Tuesday, March 29, 2011
My psycho heart etc. etc.
Sunday, March 27, 2011
Permanence
It’s all stop gap, my heart
Split second reverie
And a canoe shaped moon.
It’s only survival, at best
Paper cut love
No nonsense, no.
Its quite a revelation
Deep fears
You know less, every time.
It’s however no mystery
This patience
We are just passing by.
Friday, March 25, 2011
Friday Night Blues
Elmo (this cat I know) likes to sleep a lot. He's still a kitten, so I guess he needs it. I, on the other hand, don't need as much. But on a Friday night, I find myself on the bed, with my laptop, staring at a screen littered with people I don't really give a fuck about. And Elmo's looking at me, wondering when I'll shoo him off the bed. Honestly, I just let him stay because I need the company. This cat business really makes me feel like an aging spinster, but that's not really true, is it?
Friday, March 4, 2011
Long Division.
Some impasse this turned out to be. Between cold, dead words and warm life there’s this little crack where I managed to get myself wedged into. There are no epiphanies here, only choice revelations of amoral overtones. And I have been no saint. No siree. You can rejoice now but only there’s this question of sleeping business and so forth and so on. You get me?

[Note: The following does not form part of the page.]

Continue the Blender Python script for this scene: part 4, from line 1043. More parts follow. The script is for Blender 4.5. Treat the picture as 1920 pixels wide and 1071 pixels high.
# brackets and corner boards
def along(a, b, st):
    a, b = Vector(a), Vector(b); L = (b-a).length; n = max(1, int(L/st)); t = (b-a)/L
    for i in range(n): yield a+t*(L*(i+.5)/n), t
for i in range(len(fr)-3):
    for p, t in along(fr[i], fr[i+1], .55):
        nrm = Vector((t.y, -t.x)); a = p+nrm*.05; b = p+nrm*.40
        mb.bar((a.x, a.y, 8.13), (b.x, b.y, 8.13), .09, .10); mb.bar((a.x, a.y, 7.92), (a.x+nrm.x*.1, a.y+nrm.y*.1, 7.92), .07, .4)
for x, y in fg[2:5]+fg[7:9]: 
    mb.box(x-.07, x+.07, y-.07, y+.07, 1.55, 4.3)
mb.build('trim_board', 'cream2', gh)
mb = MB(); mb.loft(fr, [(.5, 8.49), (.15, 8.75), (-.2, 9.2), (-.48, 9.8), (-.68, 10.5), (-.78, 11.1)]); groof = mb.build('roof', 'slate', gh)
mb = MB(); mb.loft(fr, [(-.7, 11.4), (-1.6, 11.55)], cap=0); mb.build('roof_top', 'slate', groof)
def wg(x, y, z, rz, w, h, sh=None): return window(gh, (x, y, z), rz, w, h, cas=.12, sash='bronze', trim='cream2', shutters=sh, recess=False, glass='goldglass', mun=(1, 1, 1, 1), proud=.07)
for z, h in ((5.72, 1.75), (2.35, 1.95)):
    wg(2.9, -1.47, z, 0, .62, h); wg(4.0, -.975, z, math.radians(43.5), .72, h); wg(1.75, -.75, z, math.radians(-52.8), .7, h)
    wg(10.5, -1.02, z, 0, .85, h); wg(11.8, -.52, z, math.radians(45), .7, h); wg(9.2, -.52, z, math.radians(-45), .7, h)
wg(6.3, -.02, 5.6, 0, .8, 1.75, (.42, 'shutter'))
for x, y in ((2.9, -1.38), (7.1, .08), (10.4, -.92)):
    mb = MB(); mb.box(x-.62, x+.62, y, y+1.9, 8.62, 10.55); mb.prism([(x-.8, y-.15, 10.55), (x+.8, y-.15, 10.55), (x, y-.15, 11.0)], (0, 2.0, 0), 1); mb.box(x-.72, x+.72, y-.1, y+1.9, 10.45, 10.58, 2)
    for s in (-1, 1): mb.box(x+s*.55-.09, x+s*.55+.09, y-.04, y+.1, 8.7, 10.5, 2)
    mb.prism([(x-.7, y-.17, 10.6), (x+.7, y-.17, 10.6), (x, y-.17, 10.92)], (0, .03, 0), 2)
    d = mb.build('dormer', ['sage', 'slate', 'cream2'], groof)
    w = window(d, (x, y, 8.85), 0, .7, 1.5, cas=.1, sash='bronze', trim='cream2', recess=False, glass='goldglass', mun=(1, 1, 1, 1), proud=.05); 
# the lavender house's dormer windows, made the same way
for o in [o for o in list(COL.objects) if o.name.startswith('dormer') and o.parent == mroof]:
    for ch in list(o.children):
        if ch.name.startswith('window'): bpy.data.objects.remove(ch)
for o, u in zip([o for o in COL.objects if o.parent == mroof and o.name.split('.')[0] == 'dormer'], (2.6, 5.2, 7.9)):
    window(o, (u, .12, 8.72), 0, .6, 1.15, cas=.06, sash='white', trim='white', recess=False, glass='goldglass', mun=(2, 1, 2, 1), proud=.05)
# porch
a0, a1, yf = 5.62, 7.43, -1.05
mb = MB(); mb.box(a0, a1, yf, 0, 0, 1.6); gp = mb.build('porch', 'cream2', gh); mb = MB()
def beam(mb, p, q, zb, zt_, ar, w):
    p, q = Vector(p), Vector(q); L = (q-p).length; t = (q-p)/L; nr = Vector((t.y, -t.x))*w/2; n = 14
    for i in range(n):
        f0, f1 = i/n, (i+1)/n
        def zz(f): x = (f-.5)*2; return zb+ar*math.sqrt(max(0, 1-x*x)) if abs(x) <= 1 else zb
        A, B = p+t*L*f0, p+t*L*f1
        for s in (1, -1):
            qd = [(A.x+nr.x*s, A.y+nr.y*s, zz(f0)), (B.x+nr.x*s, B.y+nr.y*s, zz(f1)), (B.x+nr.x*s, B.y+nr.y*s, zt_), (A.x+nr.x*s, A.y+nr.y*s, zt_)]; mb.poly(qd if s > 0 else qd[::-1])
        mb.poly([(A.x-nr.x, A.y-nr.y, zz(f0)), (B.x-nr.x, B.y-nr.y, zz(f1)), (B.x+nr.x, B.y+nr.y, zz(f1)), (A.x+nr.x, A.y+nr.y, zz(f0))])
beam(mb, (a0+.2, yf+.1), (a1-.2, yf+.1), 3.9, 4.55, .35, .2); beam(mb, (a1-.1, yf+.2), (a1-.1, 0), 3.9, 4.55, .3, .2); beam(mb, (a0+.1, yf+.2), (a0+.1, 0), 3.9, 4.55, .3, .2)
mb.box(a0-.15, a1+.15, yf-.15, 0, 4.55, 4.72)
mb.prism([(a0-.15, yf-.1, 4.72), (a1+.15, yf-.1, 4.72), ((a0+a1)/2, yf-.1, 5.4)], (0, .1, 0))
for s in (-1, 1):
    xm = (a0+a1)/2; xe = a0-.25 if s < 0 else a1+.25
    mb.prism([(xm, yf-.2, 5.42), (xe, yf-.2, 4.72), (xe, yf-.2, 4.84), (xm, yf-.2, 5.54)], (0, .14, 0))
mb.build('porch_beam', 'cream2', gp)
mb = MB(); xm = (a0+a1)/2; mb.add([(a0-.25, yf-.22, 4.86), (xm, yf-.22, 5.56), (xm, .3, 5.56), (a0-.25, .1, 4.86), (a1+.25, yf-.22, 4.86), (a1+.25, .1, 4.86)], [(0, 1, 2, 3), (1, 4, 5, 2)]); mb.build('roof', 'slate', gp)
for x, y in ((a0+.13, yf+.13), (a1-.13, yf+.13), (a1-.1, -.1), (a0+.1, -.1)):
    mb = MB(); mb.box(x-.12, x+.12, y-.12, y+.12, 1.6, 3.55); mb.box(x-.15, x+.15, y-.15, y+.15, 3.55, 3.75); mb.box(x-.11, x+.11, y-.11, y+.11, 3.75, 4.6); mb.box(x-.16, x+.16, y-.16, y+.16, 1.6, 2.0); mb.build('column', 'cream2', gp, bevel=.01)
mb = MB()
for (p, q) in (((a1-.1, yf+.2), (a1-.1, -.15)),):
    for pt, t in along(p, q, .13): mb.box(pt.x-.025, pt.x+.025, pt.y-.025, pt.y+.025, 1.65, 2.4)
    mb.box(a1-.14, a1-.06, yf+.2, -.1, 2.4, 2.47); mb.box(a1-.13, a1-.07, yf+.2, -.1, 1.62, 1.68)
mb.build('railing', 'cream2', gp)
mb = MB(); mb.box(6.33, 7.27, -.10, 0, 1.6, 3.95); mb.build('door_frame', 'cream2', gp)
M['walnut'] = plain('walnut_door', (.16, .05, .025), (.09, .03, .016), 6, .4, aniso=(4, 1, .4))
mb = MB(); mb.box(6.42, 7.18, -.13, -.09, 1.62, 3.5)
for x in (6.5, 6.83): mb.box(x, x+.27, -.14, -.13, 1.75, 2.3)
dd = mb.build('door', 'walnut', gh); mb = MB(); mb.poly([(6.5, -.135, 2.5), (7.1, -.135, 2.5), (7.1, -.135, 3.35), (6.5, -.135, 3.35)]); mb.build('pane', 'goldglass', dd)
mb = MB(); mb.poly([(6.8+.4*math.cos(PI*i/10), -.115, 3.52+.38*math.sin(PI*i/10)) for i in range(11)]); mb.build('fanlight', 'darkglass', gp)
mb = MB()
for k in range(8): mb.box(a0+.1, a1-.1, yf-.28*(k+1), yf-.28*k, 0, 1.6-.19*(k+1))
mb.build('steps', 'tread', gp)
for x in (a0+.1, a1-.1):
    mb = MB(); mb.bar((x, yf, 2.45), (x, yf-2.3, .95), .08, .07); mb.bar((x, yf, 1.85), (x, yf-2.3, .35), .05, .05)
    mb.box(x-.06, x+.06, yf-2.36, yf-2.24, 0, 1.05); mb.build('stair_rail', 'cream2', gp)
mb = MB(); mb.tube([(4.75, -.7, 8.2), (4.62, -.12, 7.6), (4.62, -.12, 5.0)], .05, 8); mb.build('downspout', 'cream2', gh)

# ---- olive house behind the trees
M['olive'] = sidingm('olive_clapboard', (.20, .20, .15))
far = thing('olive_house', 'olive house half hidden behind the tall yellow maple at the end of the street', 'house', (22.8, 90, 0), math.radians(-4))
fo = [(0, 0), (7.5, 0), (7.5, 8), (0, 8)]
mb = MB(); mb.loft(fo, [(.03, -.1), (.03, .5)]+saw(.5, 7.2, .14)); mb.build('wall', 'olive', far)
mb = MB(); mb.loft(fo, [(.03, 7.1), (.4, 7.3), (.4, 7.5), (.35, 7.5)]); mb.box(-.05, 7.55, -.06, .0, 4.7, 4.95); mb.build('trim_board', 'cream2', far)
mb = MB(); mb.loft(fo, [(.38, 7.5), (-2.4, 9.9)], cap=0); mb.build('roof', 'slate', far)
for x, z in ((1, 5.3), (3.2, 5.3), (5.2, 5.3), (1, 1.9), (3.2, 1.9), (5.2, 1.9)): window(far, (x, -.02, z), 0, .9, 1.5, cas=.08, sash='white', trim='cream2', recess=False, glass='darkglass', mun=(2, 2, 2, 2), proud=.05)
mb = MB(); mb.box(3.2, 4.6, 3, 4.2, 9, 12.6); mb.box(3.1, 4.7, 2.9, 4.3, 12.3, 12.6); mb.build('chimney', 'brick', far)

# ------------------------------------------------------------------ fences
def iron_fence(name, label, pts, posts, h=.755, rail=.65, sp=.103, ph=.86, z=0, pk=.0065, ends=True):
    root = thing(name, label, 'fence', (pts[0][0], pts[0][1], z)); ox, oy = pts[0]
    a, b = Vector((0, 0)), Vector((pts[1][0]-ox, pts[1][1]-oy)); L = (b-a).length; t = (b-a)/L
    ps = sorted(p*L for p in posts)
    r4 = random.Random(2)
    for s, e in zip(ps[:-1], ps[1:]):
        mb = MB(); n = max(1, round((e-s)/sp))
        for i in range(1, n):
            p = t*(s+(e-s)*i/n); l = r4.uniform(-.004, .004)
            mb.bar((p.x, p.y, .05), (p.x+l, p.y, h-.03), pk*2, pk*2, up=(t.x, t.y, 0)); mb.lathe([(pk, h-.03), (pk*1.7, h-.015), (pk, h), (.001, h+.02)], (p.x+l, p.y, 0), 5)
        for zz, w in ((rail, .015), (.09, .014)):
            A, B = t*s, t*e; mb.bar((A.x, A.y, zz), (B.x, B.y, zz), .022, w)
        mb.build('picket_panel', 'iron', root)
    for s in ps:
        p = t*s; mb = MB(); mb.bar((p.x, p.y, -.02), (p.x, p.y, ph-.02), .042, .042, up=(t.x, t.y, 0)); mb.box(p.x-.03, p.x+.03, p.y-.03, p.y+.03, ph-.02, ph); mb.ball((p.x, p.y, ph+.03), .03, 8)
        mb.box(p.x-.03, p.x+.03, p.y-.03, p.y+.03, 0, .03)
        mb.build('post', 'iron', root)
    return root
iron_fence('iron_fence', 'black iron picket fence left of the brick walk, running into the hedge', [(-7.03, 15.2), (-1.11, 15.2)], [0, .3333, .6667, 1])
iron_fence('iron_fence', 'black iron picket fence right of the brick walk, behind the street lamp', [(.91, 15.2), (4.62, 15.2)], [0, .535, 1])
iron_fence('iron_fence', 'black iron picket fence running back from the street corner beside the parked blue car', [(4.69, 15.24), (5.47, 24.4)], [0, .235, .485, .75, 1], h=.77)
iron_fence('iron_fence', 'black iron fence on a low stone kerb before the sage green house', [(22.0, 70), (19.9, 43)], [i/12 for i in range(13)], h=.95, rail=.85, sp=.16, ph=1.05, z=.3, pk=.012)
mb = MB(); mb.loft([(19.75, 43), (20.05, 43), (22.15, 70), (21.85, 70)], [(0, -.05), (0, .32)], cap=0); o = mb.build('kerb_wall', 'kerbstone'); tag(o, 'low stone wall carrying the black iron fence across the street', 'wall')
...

Ofcourse not, you’d say or I’d think you’d say but that’s not what we’re talking about. I thought I’d write you a poem, one of those Neruda-esque heart warmers, beat skippers, mill of the run types. But that’s all been done and said and whispered in ears too many with little results and much ‘too many’ dismay and sorrow. We perform our way through life not knowing we’re on stage, not realising that we’ve created scenes that we have to probably stash away in the deleted scenes section of the blue ray disc edition. But YOU are no deleted scene, my love. You are the disc cover, if I could be straight with you here. With you around I know where I stand, centre of the universe, centre of you, centre life. You are shiny, new and quite the collector’s item and you’re all mine for now. Get me?